BLOG/ #FAREMEGLIO
Vi ricordate il clamore suscitato dalla chiusura totale di alcune piattaforme social durante la Primavera Araba? Era la fine del 2010 e da allora la censura del web ha colpito duro in tutto il mondo, a partire dai social media.
“Freedom on the net”, l’ultima ricerca condotta da Statista sulla base dei dati di Freedom House, ci restituisce una mappa della censura che offre spunti di riflessione interessanti e un dato ineluttabile: la libertà su internet è in costante diminuzione, da sei anni a questa parte.
Il 67 % degli utilizzatori di Internet vive in paesi in cui la critica del governo, dell’esercito o della famiglia regnante è soggetta a censura e il 27% in paesi in cui persone sono state arrestate per aver pubblicato, condiviso o semplicemente cliccato “like” su contenuti Facebook.
Nel 2016 gli utenti delle piattaforme social sono stati oggetto di sanzioni senza precedenti: in 38 paesi le autorità hanno arrestato dei cittadini sulla base di messaggi condivisi.
I social network sono quindi le prime vittime sacrificali proprio per la loro natura di piazza virtuale e di luogo di dibattito senza confini, dove diffondere informazione e conoscenza.

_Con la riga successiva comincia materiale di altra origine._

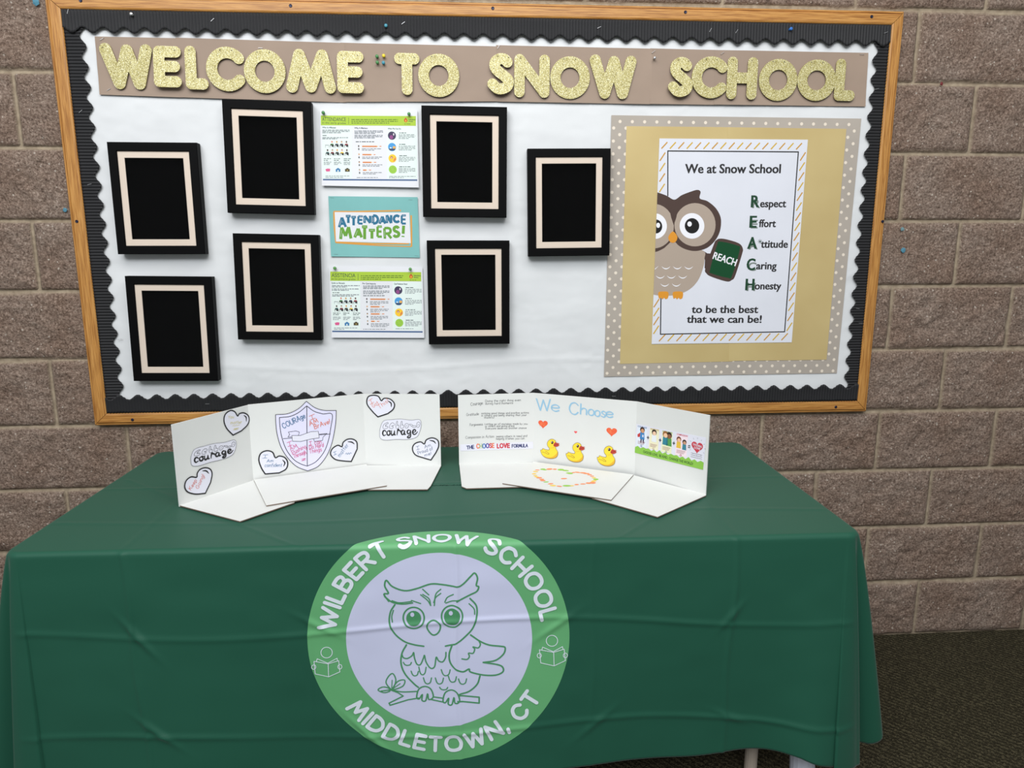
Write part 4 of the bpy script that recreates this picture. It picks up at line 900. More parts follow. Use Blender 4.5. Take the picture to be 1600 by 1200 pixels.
# top: rings shrinking to the middle line
vs = []; top_d = np.concatenate([np.linspace(HY-.003, .06, 56), np.linspace(.052, RE*0+.0, 14)])
nper = 2*NF+2*NS+4*NK
hx0, hy0 = HX-RE, HY-RE
for dd in top_d:
    P, shh = plan(hx0-dd, hy0-dd if hy0-dd > .002 else .002, max(RC-RE-dd*.4, .0008), 0)
    z = TZ+toprel(P[:, 0], P[:, 1]); vs.append(np.stack([P[:, 0], P[:, 1], z], 1))
vv_ = np.concatenate([RE*np.linspace(.12, PI/2, 7), np.linspace(.024, DROP, 112)])
kinds = np.array([k for k, t in shh]); ts = np.array([t for k, t in shh])
isF = kinds == 'F'; isC = np.isin(kinds, ['CR', 'CL'])
def droplen():
    L = np.full(nper, DROP); x = -hx0+RC-RE+ts*2*(hx0-RC+RE)
    L[isF] = DROP+(-.019*np.exp(-((x-.72)/.11)**2)+.016*np.clip((x-.80)/.08, 0, 1)+.008*np.sin(x*6+1)*np.clip((.7-x)/.3, 0, 1))[isF]
    e = np.where(kinds == 'CR', ts, 1-ts); L[isC] = (DROP+.016+.02*np.sin(PI*np.clip(e/.5, 0, 1))-.085*np.clip((e-.56)/.32, 0, 1)**1.5)[isC]
    sd = np.isin(kinds, ['R', 'L', 'B', 'CBR', 'CBL']); L[sd] = DROP-.06
    rr = np.where(kinds == 'R', ts, 1-ts); k = np.isin(kinds, ['R', 'L']); L[k] = (DROP-.059+.0*rr)[k]
    return L
LN = droplen()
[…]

Anche le app di messaggistica istantanea sono nel mirino dei governi: il loro utilizzo viene limitato (e i contenuti intercettati) per arginare eventuali comunicazioni e proteste conto il sistema.
Ma entriamo nel dettaglio delle piattaforme più penalizzate nel 2016. Il prezzo più alto è pagato da Whatsapp, bloccato in 12 paesi. Seguono Facebook con 8 casi di blocco in altrettanti stati e Twitter. Facebook ha invece il triste primato di persone, spesso semplici cittadini, arrestate a causa di post dal contenuto politico, sociale e religioso.
Queste limitazioni penalizzano ulteriormente le minoranze etniche e le comunità emarginate. Ne è un esempio la situazione degli Emirati Arabi: qui la popolazione è costituita per l’88% da lavoratori migranti e da non cittadini, principalmente sfruttati nei lavori di cantieristica e nei servizi, ma il blocco ai social media rende molto difficile per loro cercare sostegno nei loro paesi di origine o tra loro.
In Cina è ormai risaputo che la libertà di espressione sia fortemente a rischio, ma il 2016 è stato un vero e proprio annus horribilis: il presidente Xi Jinping ha inasprito la censura, e le pene per la diffusione di rumors nei social media arrivano anche a sette anni di reclusione.
Anche paesi all’apparenza insospettabili come il Brasile sono scesi notevolmente nel ranking della libertà in rete, libertà che oggi nello stato verde-oro è parziale. Almeno due blogger sono sati uccisi per aver segnalato casi di corruzione e i tribunali hanno imposto blocchi temporanei di Whatsapp, considerato responsabile del fallimento di alcune indagini anti corruzione.
In Turchia la censura continua a crescere dopo il fallito colpo di stato del 2016.
Anche in Russia la situazione è sempre più difficile: dietro ai casi più eclatanti di cyber spionaggio denunciati anche dalla CIA, i blogger, gli attivisti e i semplici cittadini convivono con una perenne spada di damocle, in particolare sul fronte ucraino. Se si pensa che un semplice ingegnere meccanico è stato condannato a due anni di reclusione per aver condiviso su VKontakte (e con soli 12 contatti) una mappa dove la Crimea era parte dell’Ucraina e non della Russia non c’è da stare tranquilli.
In questo scenario a tinte fosche, ci sono però molti bagliori di luce, che dimostrano come Internet e i social network rimangano uno strumento chiave nella lotta per i diritti umani, per una migliore governance e la trasparenza. In più di due terzi dei paesi oggetto della ricerca, l'attivismo basato su Internet ha portato a risultati tangibili: dall’abolizione di proposte legislative alle petizioni, fino alla creazione di movimenti di cittadini contro gli abusi di governo.
Qualche esempio? Un gruppo WhatsApp in Siria ha contribuito a salvare vite innocenti avvisando i civili sugli imminenti raid aerei. In Kyrgyzstan una massiccia protesta dei cittadini iniziata su Twitter ha portato il governo a rinunciare ad alcune spese superflue. In Argentina, il tasso allarmante di femminicidi ha generato una campagna sui social che ha portato migliaia di manifestanti nelle strade delle principali città.
Questa casistica, fortunatamente, potrebbe continuare a lungo, con molti altri esempi provenienti da tutto il mondo. Il lato buono dei social e della rete quindi esiste, ma spesso fa meno notizia del loro uso distorto e inappropriato.